■ What is asked
Would you copy out the whole listing exactly as given?

■ Information provided

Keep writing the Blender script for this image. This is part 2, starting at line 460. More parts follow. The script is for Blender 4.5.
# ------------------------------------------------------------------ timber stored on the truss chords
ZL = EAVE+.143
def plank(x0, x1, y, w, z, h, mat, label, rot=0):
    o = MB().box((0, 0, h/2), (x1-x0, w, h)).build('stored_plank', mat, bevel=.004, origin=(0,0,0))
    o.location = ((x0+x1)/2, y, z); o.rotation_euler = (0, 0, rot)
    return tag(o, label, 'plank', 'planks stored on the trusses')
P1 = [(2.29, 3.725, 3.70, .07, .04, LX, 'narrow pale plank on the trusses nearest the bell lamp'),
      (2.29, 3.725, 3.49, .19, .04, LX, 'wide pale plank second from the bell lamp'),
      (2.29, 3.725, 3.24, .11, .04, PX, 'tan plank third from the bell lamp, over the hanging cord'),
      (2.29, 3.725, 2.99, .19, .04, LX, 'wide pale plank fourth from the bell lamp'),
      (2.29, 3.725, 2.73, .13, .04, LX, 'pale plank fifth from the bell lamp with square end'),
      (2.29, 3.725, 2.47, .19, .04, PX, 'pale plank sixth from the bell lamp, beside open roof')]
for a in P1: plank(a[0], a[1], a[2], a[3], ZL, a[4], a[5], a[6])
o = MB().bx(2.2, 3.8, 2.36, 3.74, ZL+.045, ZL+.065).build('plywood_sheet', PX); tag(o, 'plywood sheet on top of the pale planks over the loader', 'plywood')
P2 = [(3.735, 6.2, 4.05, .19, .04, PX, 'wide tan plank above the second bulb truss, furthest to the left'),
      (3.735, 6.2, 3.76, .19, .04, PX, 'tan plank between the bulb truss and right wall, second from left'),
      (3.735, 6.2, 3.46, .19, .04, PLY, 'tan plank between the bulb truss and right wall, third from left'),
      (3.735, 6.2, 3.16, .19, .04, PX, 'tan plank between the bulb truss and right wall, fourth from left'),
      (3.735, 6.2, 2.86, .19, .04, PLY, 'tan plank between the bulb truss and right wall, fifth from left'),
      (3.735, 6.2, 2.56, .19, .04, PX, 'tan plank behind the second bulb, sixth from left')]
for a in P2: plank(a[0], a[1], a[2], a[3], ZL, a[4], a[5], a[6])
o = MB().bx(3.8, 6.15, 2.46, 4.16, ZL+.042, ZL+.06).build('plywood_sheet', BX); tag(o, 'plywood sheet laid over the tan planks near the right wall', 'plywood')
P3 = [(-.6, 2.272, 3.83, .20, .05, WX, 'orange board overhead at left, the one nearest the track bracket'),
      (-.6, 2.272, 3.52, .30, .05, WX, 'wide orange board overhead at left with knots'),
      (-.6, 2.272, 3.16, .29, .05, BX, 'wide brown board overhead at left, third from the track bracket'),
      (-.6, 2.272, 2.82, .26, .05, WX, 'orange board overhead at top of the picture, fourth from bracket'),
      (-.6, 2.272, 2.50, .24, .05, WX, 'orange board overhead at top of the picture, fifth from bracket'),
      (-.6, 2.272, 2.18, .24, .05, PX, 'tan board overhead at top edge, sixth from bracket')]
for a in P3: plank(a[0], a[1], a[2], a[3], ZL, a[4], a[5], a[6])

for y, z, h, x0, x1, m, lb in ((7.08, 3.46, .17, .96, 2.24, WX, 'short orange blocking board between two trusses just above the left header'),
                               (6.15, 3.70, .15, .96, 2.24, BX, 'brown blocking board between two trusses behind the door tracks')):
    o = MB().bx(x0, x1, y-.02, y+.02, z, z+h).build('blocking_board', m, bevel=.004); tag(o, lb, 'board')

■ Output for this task
Keep writing the Blender script for this image. This is part 2, starting at line 460. More parts follow. The script is for Blender 4.5.
# ------------------------------------------------------------------ timber stored on the truss chords
ZL = EAVE+.143
def plank(x0, x1, y, w, z, h, mat, label, rot=0):
    o = MB().box((0, 0, h/2), (x1-x0, w, h)).build('stored_plank', mat, bevel=.004, origin=(0,0,0))
    o.location = ((x0+x1)/2, y, z); o.rotation_euler = (0, 0, rot)
    return tag(o, label, 'plank', 'planks stored on the trusses')
P1 = [(2.29, 3.725, 3.70, .07, .04, LX, 'narrow pale plank on the trusses nearest the bell lamp'),
      (2.29, 3.725, 3.49, .19, .04, LX, 'wide pale plank second from the bell lamp'),
      (2.29, 3.725, 3.24, .11, .04, PX, 'tan plank third from the bell lamp, over the hanging cord'),
      (2.29, 3.725, 2.99, .19, .04, LX, 'wide pale plank fourth from the bell lamp'),
      (2.29, 3.725, 2.73, .13, .04, LX, 'pale plank fifth from the bell lamp with square end'),
      (2.29, 3.725, 2.47, .19, .04, PX, 'pale plank sixth from the bell lamp, beside open roof')]
for a in P1: plank(a[0], a[1], a[2], a[3], ZL, a[4], a[5], a[6])
o = MB().bx(2.2, 3.8, 2.36, 3.74, ZL+.045, ZL+.065).build('plywood_sheet', PX); tag(o, 'plywood sheet on top of the pale planks over the loader', 'plywood')
P2 = [(3.735, 6.2, 4.05, .19, .04, PX, 'wide tan plank above the second bulb truss, furthest to the left'),
      (3.735, 6.2, 3.76, .19, .04, PX, 'tan plank between the bulb truss and right wall, second from left'),
      (3.735, 6.2, 3.46, .19, .04, PLY, 'tan plank between the bulb truss and right wall, third from left'),
      (3.735, 6.2, 3.16, .19, .04, PX, 'tan plank between the bulb truss and right wall, fourth from left'),
      (3.735, 6.2, 2.86, .19, .04, PLY, 'tan plank between the bulb truss and right wall, fifth from left'),
      (3.735, 6.2, 2.56, .19, .04, PX, 'tan plank behind the second bulb, sixth from left')]
for a in P2: plank(a[0], a[1], a[2], a[3], ZL, a[4], a[5], a[6])
o = MB().bx(3.8, 6.15, 2.46, 4.16, ZL+.042, ZL+.06).build('plywood_sheet', BX); tag(o, 'plywood sheet laid over the tan planks near the right wall', 'plywood')
P3 = [(-.6, 2.272, 3.83, .20, .05, WX, 'orange board overhead at left, the one nearest the track bracket'),
      (-.6, 2.272, 3.52, .30, .05, WX, 'wide orange board overhead at left with knots'),
      (-.6, 2.272, 3.16, .29, .05, BX, 'wide brown board overhead at left, third from the track bracket'),
      (-.6, 2.272, 2.82, .26, .05, WX, 'orange board overhead at top of the picture, fourth from bracket'),
      (-.6, 2.272, 2.50, .24, .05, WX, 'orange board overhead at top of the picture, fifth from bracket'),
      (-.6, 2.272, 2.18, .24, .05, PX, 'tan board overhead at top edge, sixth from bracket')]
for a in P3: plank(a[0], a[1], a[2], a[3], ZL, a[4], a[5], a[6])

for y, z, h, x0, x1, m, lb in ((7.08, 3.46, .17, .96, 2.24, WX, 'short orange blocking board between two trusses just above the left header'),
                               (6.15, 3.70, .15, .96, 2.24, BX, 'brown blocking board between two trusses behind the door tracks')):
    o = MB().bx(x0, x1, y-.02, y+.02, z, z+h).build('blocking_board', m, bevel=.004); tag(o, lb, 'board')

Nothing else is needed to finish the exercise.